It's like a scene from another world - picture after picture of China's landscape erased by a smog so heavy that, back in September, the Chinese government was finally compelled to lay out a plan to fight the problem. The measures included closing down factories and improving fuel quality, but according to Shaocai Yu, a researcher from Zhejiang and North Carolina State universities, officials may be overlooking one very straightforward solution: water.
The same way rain removes dust from the air, the system Yu describes in the journal Environmental Chemistry Letters includes releasing water into the atmosphere to collect, or scavenge, particulate matter - only in this case from sprinklers positioned at the top of tall buildings.
Yu got the idea while watching a garden being watered. "I immediately thought that we can clean air pollution by spraying water into the atmosphere like watering a garden," he told Nature World News in an email.
Besides being entirely free of harmful chemicals, the water could be collected and reused, meaning it would not exacerbate current water shortages. Water taken from lakes and rivers that is then used nearby would simply fall back to the ground and make its way back to its source, he explained. In other cases, the water could simply be collected in a big container and reused over and over again, as well being employed for other purposes. Either way, the researcher who has studied pollution and precipitation for more than 30 years does not believe the used water would have a "significant impact" on water quality upon its return.
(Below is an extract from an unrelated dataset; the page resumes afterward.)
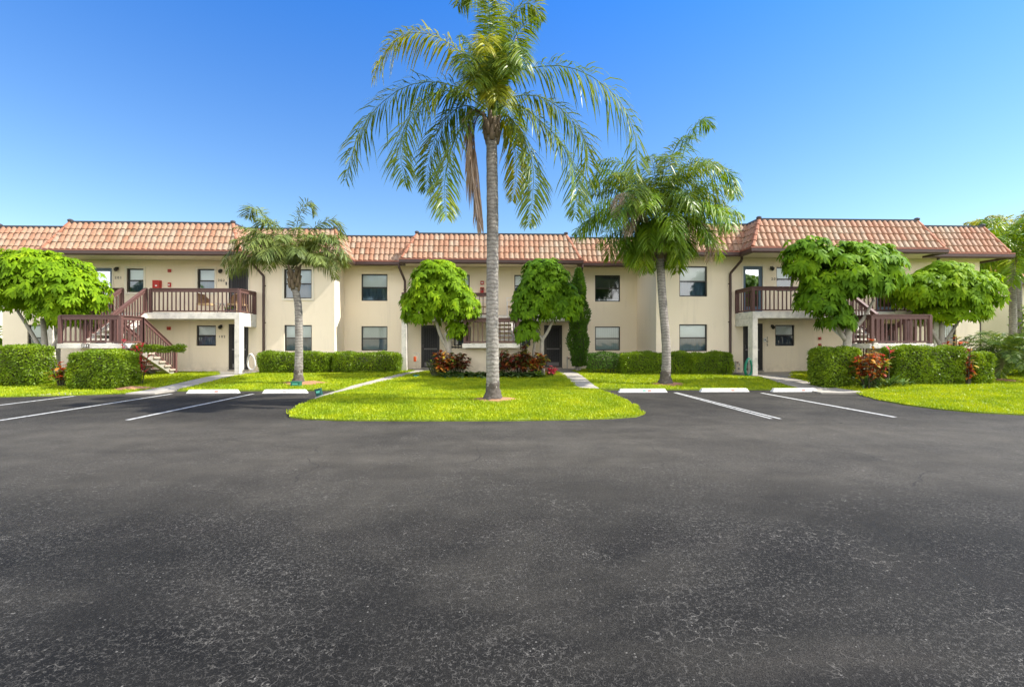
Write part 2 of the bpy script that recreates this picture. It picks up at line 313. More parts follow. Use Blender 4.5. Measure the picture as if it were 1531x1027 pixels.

Yu estimates that the plan could reduce the fine particle load to 35 micrograms per cubic meter - a major decline from current levels that sometimes jump to more than 10 times that amount, depending on the day and city. An image taken by a NASA satellite in December revealed that things had gotten so bad, air pollution had replaced the Great Wall as visible from space. On the day the picture was taken, Beijing hit 480 micrograms per cubic meter. Back in 2010, the automated air quality readings posted by the Twitter account belonging to the US embassy in Beijing deemed the air "crazy bad" after the particle load exceeded the Environmental Protection Agency's maximum score of 500, soaring to 562. The tweet was quickly deleted, but not before catching the attention of its followers.
Depending on how much water was used, the method's effects could be essentially immediate, though it would have to be carried out on a daily basis in order avoid accumulation, Yu noted.
"With careful and considered evaluation beforehand for each area in the cities, this geoengineering approach can be environmentally safe without significant side effects. It can also be deployed easily within communities and on a massive scale at low cost," he said in a statement. "If you can spend half an hour watering your garden, you can also spend 30 minutes watering your ambient atmosphere to keep the air clean with this technique."
Going forward, Yu plans on putting the experiment to the test in Hangzhou, the city where Zhejiang University is located.
"Definitely, more research is needed in designing a specific delivery system that is capable of delivering the water in the right manner, right place, and right time to encourage the most effective precipitation scavenging for air pollution at a low cost," he said.
A study released in July by the Proceedings of the National Academy of Sciences estimated that China's air pollution significantly shortens the lives of those exposed to it. Led by researchers from Massachusetts Institute of Technology, the report estimates that the 500 million people living north of the Huai River, a major body of water located midway between the Yellow River and Yangtze River, are set to lose a total of 2.5 billion years due to the amount of coal used to power boilers in the region.